Trump also nominated Gail Slater as assistant attorney general at the Department of Justice to lead antitrust.
But with the incoming Trump administration and advisers teeming with tech executives like Tesla Inc. CEO Elon Musk, venture capitalists David Sacks and Marc Andreessen, Oracle Corp. co-founder Larry Ellison and PayPal member Peter Thiel, analysts and government observers expect a market ruled by a laissez faire stance toward deregulation and unfettered M&A activity.
“In our decades of covering tech stocks, the ‘Friday the 13th horror show’ for the tech world that Khan has become over the years is now over,” Wedbush Securities analyst Dan Ives said in a note to investors on Wednesday. “(This) means deal-making in the tech world is about to significantly increase heading into 2025.”
“We expect the strong to get stronger as Mag 7 gets the engines started up again on M&A with Microsoft, Oracle, Alphabet, Amazon and Tesla set to accelerate deals to expand their technology moat,” Ives wrote.
Indeed, shares of Alphabet hit a record high after Trump tapped Ferguson.
Neil Chilson, former FTC chief technologist and current head of AI policy at the Abundance Institute, said the departure of Khan will allow the tech industry to “move on from expensive and overreaching progressive attempts to reshape the entire economy through botched antitrust.”
“The American people want honest businesses, lower prices, better products and services, and vibrant innovation.

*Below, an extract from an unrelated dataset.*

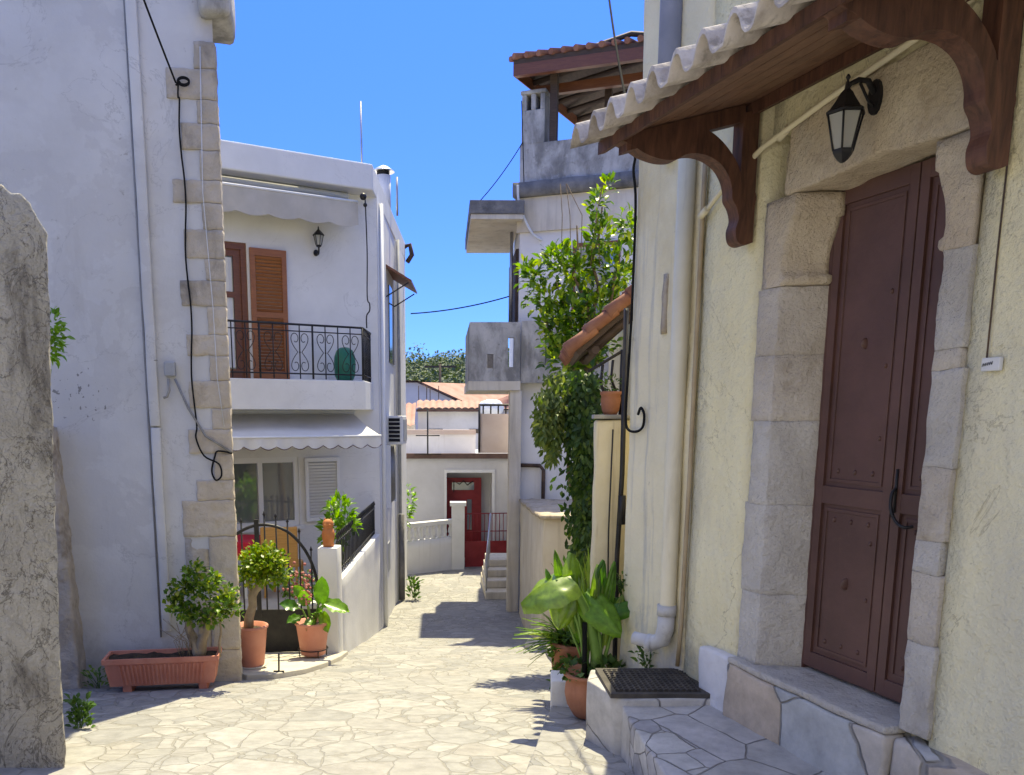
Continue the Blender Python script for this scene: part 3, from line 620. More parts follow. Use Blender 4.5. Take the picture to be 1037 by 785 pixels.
# ------------------------------------------------------------------ planter with jade bush
pl=thing('window_planter','terracotta trough planter with a jade bush against the whitewashed wall','planter',(-2.4,6.95,-2.3))
rz=Lf.ang()+PI
def trough(w,d,z0,z1,t):
    b=MB(); 
    def ring(w,d,z): return [(-w/2,-d/2,z),(w/2,-d/2,z),(w/2,d/2,z),(-w/2,d/2,z)]
    rings=[ring(w*.90,d*.8,z0),ring(w*.965,d*.93,z1-.045),ring(w,d,z1-.042),ring(w*1.005,d*1.0,z1),ring(w-2*t,d-2*t,z1),ring(w-2*t-.02,d-2*t-.02,z1-.06)]
    V=[p for r in rings for p in r]; F=[(3,2,1,0)]
    for i in range(len(rings)-1):
        for k in range(4): F.append((i*4+k,i*4+(k+1)%4,i*4+4+(k+1)%4,i*4+4+k))
    b.add(V,F)
    for i in range(21):
        x=-w*.36+i*w*.72/20
        b.hexa([(x*.93-.008,-d*.40-.008,z0+.01),(x*.93+.008,-d*.40-.008,z0+.01),(x*.93+.008,-d*.3,z0+.01),(x*.93-.008,-d*.3,z0+.01),(x-.008,-d*.465-.010,z1-.055),(x+.008,-d*.465-.010,z1-.055),(x+.008,-d*.4,z1-.055),(x-.008,-d*.4,z1-.055)])
    return b
def place(b,loc,rz):
    m=Matrix.Translation(loc)@Matrix.Rotation(rz,4,'Z'); b.v=[tuple(m@Vector(v)) for v in b.v]; return b
PLL=Vector((-2.40,6.93,0))
place(trough(.94,.30,-2.25,-2.01,.022),PLL,rz).build('trough','terracotta',pl)
for x in (-.29,.33):
    b=MB(); b.box((x,0,-2.285),(.075,.22,.075)); place(b,PLL,rz).build('foot','terracotta',pl,bevel=.008)
b=MB(); b.box((0,0,-2.06),(.88,.245,.05)); place(b,PLL,rz).build('soil','soil',pl,cut=.06,rough=(.02,9))
b=MB(); limbs(b,(-2.10,6.95,-2.05),[(-2.03,6.93,-1.62),(-1.95,6.9,-1.6),(-2.2,6.95,-1.6)],.05,.025,.03); limbs(b,(-1.93,6.97,-2.05),[(-1.9,6.95,-1.6)],.012,.008,.01); b.build('trunk','bark_pale',pl)
b=MB(); bl=[((-2.06,6.93,-1.46),(.15,.15,.13)),((-1.86,6.9,-1.57),(.13,.13,.09)),((-2.26,6.95,-1.60),(.10,.12,.07)),((-2.09,6.92,-1.27),(.08,.09,.06)),((-1.96,6.88,-1.68),(.15,.13,.06)),((-1.78,6.93,-1.64),(.06,.08,.05)),((-2.20,6.9,-1.42),(.08,.09,.07)),((-1.95,6.9,-1.38),(.08,.08,.06)),((-2.30,6.9,-1.50),(.05,.07,.05)),((-2.12,6.9,-1.66),(.09,.1,.06))]
for _ in range(26):
    a=random.uniform(0,2*PI); q_=(-2.04+.27*math.cos(a)*random.uniform(.7,1.15),6.92+random.gauss(0,.07),-1.50+.21*math.sin(a)*random.uniform(.7,1.2)); bl.append((q_,(.035,.04,.03)))
crown(b,bl,1250,.05,.036,.45,0,.25)
b.build('crown','leaf_jade',pl)
b=MB()
for i in range(14):
    x=-2.20+random.gauss(0,.06); b.tube([(x,6.93,-2.05),(x+random.gauss(0,.05),6.92,-1.9),(x+random.gauss(0,.1)-.03,6.9,-1.82+random.gauss(0,.05))],.003,4)
b.build('dry_twigs','bark_pale',pl)
# weeds
def weed(name,label,c,r,h,n,L,mat='leaf_weed'):
    b=MB()
    for i in range(n):
        a=random.uniform(0,2*PI); k=random.random()**.5*r; p=(c[0]+k*math.cos(a),c[1]+k*math.sin(a)*.5,c[2]+random.uniform(0,h))
        b.leaf(p,(math.cos(a)*.6+random.gauss(0,.3),math.sin(a)*.6-.2,random.uniform(.2,1)),(random.gauss(0,.4),-.4,1),L*random.uniform(.6,1.3),L*.5,.2)
    for i in range(6): b.tube([(c[0]+random.gauss(0,r*.3),c[1],c[2]-.03),(c[0]+random.gauss(0,r*.5),c[1],c[2]+h)],.003,4)
    return tag(b.build(name,mat),label,'plant')
weed('weed_tuft','green weeds at the foot of the rough old wall',(-2.36,5.2,gz(5.2)),.07,.2,80,.06)
weed('dry_weed_tuft','small grey dry tuft between the masonry stub and the planter',(-2.98,6.95,gz(6.95)),.12,.16,50,.05,'leaf_strap')
sp=thing('leafy_sprig','bright green sprig showing behind the rough old wall','plant',(-2.75,5.6,-2.05))
b=MB(); limbs(b,(-2.9,5.6,-2.1),[(-2.56,5.6,.55),(-2.57,5.6,.35),(-2.65,5.6,.5)],.012,.005,.04); b.build('stem','stem_green',sp)
b=MB(); crown(b,[((-2.54,5.6,.52),(.07,.1,.13)),((-2.60,5.6,.45),(.10,.1,.15))],260,.055,.032,.2); b.build('leaves','leaf_bright',sp)
# ------------------------------------------------------------------ round pots
def pot(parent,c,r,h,mat='plastic_pot',rim=.03,taper=.72,soil='soil'):
    b=MB(); b.lathe(c,[(r*taper,0),(r*taper*1.02,.01),(r*.95,h-rim-.006),(r*.99,h-rim),(r*1.03,h-rim+.004),(r*1.04,h-.004),(r*1.0,h),(r*.90,h),(r*.86,h-.04),(.01,h-.042)],28)
    p=b.build('pot',mat,parent)
    s=MB(); s.lathe((c[0],c[1],c[2]+h-.045),[(r*.88,0),(r*.5,.012),(.01,.016)],20); s.build('soil',soil,parent)
    return p
P1=Vector((-1.885,7.93,gz(7.93)+.055))
t=thing('potted_round_shrub','round clipped shrub on a bare trunk in a tall terracotta pot','potted shrub',P1)
pot(t,P1+Vector((0,0,.03)),.165,.40); 
b=MB(); b.lathe(P1,[(.12,0),(.15,.03),(.14,.035),(.01,.03)],20); b.build('saucer','concrete_slab',t)
b=MB(); b.tube([P1+Vector(v) for v in ((-.02,0,.38),(-.01,0,.5),(.03,0,.62),(.03,0,.72),(.09,0,.82),(.13,0,.95))],[.05,.046,.04,.042,.032,.02],10); limbs(b,P1+Vector((.03,0,.72)),[P1+Vector((-.03,.0,.95)),P1+Vector((.25,.05,.95))],.025,.012,.02); b.build('trunk','bark_pale',t)
b=MB(); cc=P1+Vector((.145,-.02,1.0)); crown(b,[(cc,(.25,.24,.19)),(cc+Vector((0,0,.08)),(.20,.20,.17)),(cc+Vector((-.12,0,-.06)),(.13,.14,.12)),(cc+Vector((.14,0,-.06)),(.12,.13,.11))],1700,.052,.03,.4,0,.3); b.build('crown','leaf_round',t)
P2=Vector((-1.43,8.85,gz(8.85)+.055))
t=thing('potted_leafy_plant','terracotta pot of broad light green leaves beside the white gate post','potted plant',P2)
pot(t,P2+Vector((0,0,.04)),.185,.36)
b=MB(); b.tube([P2+Vector((.16*math.cos(k),.16*math.sin(k),.10)) for k in [i*2*PI/24 for i in range(24)]],.006,6,closed=True)
for k in range(4): a=k*PI/2+.5; b.tube([P2+Vector((.16*math.cos(a),.16*math.sin(a),.10)),P2+Vector((.15*math.cos(a),.15*math.sin(a),0))],.006,6)
b.build('iron_ring','black_iron',t)
def bigleaf(b,base,stemtop,d,L,W,nrm=(0,0,1),mi=0,bend=.5,nseg=8):
    """broad leaf with midrib fold, curved"""
    p=Vector(stemtop); d=Vector(d).normalized(); n=Vector(nrm); x=d.cross(n).normalized(); n=x.cross(d)
    V=[]
    for i in range(nseg+1):
        k=i/nseg; w=W/2*(math.sin(PI*min(1,k*.92+.08))**.7)*(1 if k<.98 else .05); c=p+d*L*(k-.06)-n*bend*L*k*k*.6
        wav=.015*math.sin(i*2.1)
        V+=[c-x*w+n*(W*.13+wav),c-x*w*.5+n*W*.05,c,c+x*w*.5+n*W*.05,c+x*w+n*(W*.13-wav)]
    F=[(i*5+j,i*5+j+1,i*5+6+j,i*5+5+j) for i in range(nseg) for j in range(4)]
    b.add(V,F,mi,True)
    if base is not None:
        B=Vector(base); m=B.lerp(p,.55)+Vector((0,0,.06))
        return [B,m,p]
lv=MB(); stm=MB()
for dx,dz,dir_,L_,W_,nr in ((.10,.62,(.1,-.1,1),.30,.17,(.2,-1,.2)),(.14,.60,(.9,-.2,-.15),.30,.20,(0,-.6,1)),(-.16,.56,(-.7,-.3,.3),.20,.15,(0,-.7,.8)),(-.05,.60,(-.2,-.5,.8),.2,.14,(0,-1,.3)),(.05,.5,(.25,-.6,.3),.22,.14,(0,-.7,.8)),(-.13,.45,(-.6,-.5,-.1),.17,.13,(0,-.6,.8)),(.12,.50,(.2,-.4,-.6),.24,.13,(0,-1,.2)),(-.08,.68,(-.5,-.1,.6),.17,.12,(.1,-1,.4)),(.0,.42,(-.2,-.8,-.3),.18,.12,(0,-.7,.7))):
    pts=bigleaf(lv,P2+Vector((dx*.2,0,.37)),P2+Vector((dx,-.03,dz)),dir_,L_,W_,nr,bend=.3); stm.tube(pts,.009,6)
lv.build('leaves','leaf_big',t); stm.build('stems','stem_green',t)
b=MB()
for i in range(26): b.sphere(P2+Vector((-.05+random.gauss(0,.03),-.03+random.gauss(0,.03),.66+random.gauss(0,.045))),.016,6,4)
b.build('blossom','bloom_pink',t)
b=MB(); q0=Vector((-1.56,7.62,gz(7.62)+.05)); b.tube([q0,q0+Vector((.005,0,.18))],.009,6); b.tube([q0+Vector((-.05,0,.006)),q0+Vector((.05,0,.006))],.01,6); tag(b.build('gate_stop','black_iron'),'small black iron doorstop standing on the paving before the gate','door stop')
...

A revived FTC can and should help the U.S. achieve these goals,” Chilson added.
It remains unclear, however, whether change at the top of the FTC will translate to current Justice Department lawsuits against Google, and a possible investigation of Apple Inc. DoJ officials are seeking splitting off its Chrome browser and Android operating system from the Alphabet universe in a court battle that could last years.